What Big Tech Has Going for It in the Trade War

Dow Jones
昨天

Selling nearly half a trillion dollars in goods and services every three months makes it awfully hard to hide from the global economy's turbulence. It also provides a lot of cover.

Apple, Microsoft, Amazon, Google-parent Alphabet and Meta Platforms posted around $450 billion in combined revenue for the March-ending quarter. That was up 10% from their combined revenue in the same quarter last year. All five also exceeded the projections set by Wall Street analysts.

That, though, reflected the period before the trade war really kicked in. Now, all five face growing trepidation among consumers and companies.

Of the tech giants, Apple and Amazon are considered the most exposed to tariffs. In their respective earnings reports on Thursday, both issued slightly disappointing projections for the June quarter.

That helped send the two stocks down in after-hours trading, a notable contrast to the gains Microsoft, Meta and Alphabet made following their earnings reports in recent days.

Still, even Apple and Amazon have many levers they can pull to ease the pain that tariffs pose. Apple is moving more production out of its China stronghold and will ship most of the devices sold in the U.S. from manufacturing facilities in India and Vietnam in the June quarter. That will add about $900 million to the company's costs for the quarter, which nicks its famously high gross margins by just a single percentage point.

Amazon, meanwhile, noted Thursday that it has undertaken "forward buying" for retail goods it sells itself along with "advanced inbounding" by its third-party sellers to get ahead of tariffs. "We haven't seen any attenuation of demand yet," CEO Andy Jassy said on Amazon's call.

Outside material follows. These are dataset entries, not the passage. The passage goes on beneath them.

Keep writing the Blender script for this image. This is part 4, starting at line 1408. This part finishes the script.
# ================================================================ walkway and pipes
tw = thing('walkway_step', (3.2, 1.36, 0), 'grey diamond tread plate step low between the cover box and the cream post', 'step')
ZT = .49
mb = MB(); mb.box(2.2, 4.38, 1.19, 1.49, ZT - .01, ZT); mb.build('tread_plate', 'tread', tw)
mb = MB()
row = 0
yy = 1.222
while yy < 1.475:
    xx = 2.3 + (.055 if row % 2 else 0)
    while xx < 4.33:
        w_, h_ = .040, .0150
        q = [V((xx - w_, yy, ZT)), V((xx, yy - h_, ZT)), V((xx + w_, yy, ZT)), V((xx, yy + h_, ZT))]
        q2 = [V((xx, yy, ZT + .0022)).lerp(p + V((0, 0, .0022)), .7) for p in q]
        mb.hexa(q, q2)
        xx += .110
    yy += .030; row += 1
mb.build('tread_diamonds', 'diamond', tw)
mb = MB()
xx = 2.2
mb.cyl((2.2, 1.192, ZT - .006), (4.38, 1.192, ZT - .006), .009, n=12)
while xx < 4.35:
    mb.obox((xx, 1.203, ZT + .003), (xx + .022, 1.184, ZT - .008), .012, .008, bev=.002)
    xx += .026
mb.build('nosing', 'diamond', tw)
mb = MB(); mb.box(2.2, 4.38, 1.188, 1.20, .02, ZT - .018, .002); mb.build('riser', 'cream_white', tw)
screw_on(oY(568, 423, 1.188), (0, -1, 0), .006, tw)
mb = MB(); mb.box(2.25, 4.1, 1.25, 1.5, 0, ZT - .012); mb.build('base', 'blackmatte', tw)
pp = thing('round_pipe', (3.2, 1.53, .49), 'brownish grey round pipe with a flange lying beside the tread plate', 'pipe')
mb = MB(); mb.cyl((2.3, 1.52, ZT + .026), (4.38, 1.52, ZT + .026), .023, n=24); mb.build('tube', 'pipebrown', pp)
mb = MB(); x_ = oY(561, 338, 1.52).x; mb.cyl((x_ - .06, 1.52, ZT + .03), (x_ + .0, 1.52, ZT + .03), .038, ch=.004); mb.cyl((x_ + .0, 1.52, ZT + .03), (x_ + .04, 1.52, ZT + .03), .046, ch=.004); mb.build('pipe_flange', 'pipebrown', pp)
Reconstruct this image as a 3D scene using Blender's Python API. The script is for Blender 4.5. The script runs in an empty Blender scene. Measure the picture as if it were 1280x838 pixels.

He also suggested that the company's large base of more than 2 million third-party sellers won't all be jacking up prices in light of tariffs. "We have a lot of sellers in lots of different countries, and not all of them are going to pursue the same tack," he said.

Meta and Google, which rely mostly on online advertising, both said business has remained steady so far in the June quarter. Meta was even confident enough to boost its capital-spending plan once again. The parent company of Facebook and Instagram now expects to spend as much as $72 billion this year on its artificial-intelligence efforts, nearly 40% of its projected annual revenue.

Microsoft might be in the best position of the bunch. The company draws the largest slug of its revenue from corporate-technology budgets that don't tend to get slashed easily. Microsoft also issued a strong forecast.

Its shares jumped nearly 8% on Thursday following its report. That put the company's market value back above the $3 trillion mark and ahead of Apple's.

But even Microsoft can't escape economic reality. The company raised the prices of its Xbox videogame consoles and related accessories on Thursday.

Apple, meanwhile, seems to be leaving itself room for its own price increases down the road. "We have nothing to announce today," Apple CEO Tim Cook said on the company's call Thursday, in response to a question about price increases. He then praised his team for their work managing the company's supply chain and inventory, adding "we'll obviously continue to do those things to the degree that we can."

Higher prices would be hard to stomach for iPhone users who are already paying more than $1,000 per device in many cases. But smartphones are now essential to modern life, as are the internet searches, online commerce, social networking and cloud computing that drive the business models of Apple and its peers.

Necessity is the mother of Big Tech's resilience.